▶ Information shown:
(begin)

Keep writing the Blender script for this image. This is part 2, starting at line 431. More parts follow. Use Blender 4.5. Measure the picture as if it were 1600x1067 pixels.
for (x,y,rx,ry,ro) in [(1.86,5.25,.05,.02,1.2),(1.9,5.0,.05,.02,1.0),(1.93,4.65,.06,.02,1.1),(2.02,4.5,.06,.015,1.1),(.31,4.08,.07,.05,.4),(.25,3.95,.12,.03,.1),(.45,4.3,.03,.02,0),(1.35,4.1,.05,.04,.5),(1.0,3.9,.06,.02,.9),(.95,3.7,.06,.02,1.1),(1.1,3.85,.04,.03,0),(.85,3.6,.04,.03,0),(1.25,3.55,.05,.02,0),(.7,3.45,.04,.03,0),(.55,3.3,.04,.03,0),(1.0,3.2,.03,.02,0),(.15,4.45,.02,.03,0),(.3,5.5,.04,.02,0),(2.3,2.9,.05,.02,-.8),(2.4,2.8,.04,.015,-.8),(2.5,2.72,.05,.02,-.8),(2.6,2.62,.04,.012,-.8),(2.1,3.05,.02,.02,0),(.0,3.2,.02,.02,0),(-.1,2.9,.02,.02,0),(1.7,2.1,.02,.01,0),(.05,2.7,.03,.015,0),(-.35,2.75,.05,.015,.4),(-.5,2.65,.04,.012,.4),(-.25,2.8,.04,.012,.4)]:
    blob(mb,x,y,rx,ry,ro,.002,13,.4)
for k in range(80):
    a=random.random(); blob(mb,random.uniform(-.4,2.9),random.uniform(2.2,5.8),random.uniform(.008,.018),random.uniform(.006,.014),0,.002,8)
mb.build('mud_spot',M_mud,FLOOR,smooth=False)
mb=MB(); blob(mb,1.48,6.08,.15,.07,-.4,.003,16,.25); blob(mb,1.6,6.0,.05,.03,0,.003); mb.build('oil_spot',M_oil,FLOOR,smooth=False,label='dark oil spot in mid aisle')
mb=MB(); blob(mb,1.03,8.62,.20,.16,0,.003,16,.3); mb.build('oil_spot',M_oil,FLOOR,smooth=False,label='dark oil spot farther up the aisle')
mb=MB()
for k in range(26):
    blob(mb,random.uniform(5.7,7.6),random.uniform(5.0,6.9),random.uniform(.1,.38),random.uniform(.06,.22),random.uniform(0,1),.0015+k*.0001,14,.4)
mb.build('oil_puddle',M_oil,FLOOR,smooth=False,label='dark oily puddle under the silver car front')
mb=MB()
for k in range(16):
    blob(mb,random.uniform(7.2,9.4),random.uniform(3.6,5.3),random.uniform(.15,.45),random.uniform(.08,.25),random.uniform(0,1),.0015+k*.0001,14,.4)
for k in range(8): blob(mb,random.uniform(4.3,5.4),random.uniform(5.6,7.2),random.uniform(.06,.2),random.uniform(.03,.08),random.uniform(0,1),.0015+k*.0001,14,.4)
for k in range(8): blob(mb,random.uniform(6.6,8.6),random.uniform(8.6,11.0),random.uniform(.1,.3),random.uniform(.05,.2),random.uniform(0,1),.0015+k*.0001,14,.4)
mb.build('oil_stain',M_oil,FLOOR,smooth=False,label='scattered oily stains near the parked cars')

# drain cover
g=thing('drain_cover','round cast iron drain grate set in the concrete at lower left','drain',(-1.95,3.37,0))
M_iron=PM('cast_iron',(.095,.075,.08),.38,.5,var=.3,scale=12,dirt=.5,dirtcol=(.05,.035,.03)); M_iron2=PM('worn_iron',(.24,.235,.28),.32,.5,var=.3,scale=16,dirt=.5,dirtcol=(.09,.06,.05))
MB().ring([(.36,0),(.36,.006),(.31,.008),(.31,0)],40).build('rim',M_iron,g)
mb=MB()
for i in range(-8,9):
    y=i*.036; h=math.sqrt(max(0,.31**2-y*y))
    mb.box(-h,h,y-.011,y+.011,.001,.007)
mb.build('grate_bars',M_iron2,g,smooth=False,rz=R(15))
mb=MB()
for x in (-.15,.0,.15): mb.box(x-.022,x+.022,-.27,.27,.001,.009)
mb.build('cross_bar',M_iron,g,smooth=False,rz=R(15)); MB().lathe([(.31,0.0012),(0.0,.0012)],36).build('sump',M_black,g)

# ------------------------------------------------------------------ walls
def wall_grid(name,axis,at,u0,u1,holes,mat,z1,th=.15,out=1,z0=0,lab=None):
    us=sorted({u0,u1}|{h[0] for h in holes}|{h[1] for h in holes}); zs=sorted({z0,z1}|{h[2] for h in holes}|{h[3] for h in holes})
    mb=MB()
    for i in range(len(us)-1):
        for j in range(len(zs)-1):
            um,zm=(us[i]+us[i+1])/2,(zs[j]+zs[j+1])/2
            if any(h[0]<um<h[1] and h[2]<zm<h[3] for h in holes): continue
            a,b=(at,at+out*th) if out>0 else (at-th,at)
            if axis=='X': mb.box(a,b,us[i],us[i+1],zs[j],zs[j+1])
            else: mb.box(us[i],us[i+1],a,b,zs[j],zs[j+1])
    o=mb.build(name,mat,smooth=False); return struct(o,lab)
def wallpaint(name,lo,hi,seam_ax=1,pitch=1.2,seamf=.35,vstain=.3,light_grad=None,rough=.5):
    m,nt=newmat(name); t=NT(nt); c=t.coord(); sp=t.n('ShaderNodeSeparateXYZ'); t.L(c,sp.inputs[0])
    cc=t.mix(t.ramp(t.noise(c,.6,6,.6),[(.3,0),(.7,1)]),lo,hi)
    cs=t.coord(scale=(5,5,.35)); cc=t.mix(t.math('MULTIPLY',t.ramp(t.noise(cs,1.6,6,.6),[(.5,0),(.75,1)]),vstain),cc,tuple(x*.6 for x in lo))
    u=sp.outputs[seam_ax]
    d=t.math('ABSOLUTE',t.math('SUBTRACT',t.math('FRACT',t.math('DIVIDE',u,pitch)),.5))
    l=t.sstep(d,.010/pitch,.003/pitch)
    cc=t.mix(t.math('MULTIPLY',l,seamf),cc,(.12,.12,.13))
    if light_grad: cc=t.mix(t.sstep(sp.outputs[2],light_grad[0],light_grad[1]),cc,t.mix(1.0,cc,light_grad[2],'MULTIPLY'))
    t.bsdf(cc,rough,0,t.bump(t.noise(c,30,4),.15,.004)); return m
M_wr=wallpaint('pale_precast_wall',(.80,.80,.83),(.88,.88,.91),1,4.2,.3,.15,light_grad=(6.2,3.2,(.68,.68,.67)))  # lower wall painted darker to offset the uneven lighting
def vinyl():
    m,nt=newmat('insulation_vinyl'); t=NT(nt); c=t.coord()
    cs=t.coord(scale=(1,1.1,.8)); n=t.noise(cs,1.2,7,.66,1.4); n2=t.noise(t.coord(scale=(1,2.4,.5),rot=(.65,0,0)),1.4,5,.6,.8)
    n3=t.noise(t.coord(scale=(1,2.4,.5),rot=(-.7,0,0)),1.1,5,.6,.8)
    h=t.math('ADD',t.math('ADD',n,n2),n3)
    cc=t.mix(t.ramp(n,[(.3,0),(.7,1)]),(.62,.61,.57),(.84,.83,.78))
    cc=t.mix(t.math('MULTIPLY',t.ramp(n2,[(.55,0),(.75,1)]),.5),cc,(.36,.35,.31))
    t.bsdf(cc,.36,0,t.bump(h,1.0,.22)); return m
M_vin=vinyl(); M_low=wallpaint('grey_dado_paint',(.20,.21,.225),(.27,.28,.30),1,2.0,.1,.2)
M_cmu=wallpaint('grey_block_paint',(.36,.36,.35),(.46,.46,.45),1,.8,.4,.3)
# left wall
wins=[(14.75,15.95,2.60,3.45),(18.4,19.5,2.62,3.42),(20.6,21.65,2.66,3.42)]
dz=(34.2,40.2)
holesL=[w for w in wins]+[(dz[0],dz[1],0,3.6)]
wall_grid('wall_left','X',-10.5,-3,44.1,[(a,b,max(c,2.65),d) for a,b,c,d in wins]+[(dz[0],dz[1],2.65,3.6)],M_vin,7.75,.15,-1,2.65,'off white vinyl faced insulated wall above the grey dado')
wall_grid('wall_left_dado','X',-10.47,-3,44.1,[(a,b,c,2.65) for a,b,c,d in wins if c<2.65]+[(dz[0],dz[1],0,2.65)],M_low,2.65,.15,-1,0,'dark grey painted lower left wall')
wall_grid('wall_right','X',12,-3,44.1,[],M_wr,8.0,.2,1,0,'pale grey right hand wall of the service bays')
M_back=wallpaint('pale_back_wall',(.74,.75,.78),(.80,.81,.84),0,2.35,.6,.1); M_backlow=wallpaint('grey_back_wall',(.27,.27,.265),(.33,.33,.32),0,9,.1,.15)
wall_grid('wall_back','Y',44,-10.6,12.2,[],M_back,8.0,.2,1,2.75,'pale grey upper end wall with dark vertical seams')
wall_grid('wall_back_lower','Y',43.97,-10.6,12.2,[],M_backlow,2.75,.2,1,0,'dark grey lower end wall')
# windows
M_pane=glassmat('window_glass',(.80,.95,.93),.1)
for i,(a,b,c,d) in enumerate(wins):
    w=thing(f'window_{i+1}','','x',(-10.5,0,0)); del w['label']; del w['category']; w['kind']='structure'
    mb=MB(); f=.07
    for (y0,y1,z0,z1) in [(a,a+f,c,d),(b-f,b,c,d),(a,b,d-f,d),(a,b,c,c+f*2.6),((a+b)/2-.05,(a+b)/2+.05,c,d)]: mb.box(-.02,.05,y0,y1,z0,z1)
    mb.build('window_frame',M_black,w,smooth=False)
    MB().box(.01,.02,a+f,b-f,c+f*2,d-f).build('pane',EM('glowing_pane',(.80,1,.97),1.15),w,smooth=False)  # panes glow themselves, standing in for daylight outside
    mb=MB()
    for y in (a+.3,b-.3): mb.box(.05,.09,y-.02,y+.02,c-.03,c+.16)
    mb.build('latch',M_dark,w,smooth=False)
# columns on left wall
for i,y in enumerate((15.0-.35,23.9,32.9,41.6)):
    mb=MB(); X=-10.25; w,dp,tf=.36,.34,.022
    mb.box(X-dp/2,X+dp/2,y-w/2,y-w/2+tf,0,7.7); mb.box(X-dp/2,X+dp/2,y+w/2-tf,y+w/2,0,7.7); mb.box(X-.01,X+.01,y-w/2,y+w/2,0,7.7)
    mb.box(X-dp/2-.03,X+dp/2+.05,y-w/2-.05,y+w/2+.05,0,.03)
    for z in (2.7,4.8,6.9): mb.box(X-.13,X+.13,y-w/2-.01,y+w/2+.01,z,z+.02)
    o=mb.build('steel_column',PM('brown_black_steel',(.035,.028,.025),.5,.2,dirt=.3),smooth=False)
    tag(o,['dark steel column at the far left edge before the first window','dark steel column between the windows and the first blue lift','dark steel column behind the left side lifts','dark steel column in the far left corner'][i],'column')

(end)
(begin)

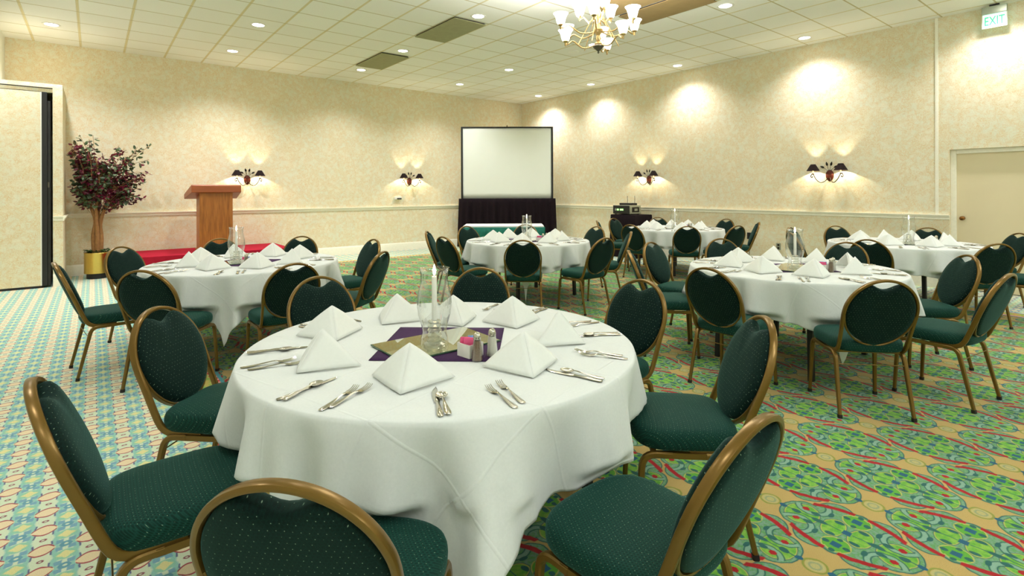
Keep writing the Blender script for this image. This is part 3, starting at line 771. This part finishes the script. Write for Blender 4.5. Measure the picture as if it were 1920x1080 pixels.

(end)

▶ Task instructions:
Locate the word "grad" in the entries, and copy every line where it is found.

▶ Exercise response:
def wallpaint(name,lo,hi,seam_ax=1,pitch=1.2,seamf=.35,vstain=.3,light_grad=None,rough=.5):
    if light_grad: cc=t.mix(t.sstep(sp.outputs[2],light_grad[0],light_grad[1]),cc,t.mix(1.0,cc,light_grad[2],'MULTIPLY'))
M_wr=wallpaint('pale_precast_wall',(.80,.80,.83),(.88,.88,.91),1,4.2,.3,.15,light_grad=(6.2,3.2,(.68,.68,.67)))  # lower wall painted darker to offset the uneven lighting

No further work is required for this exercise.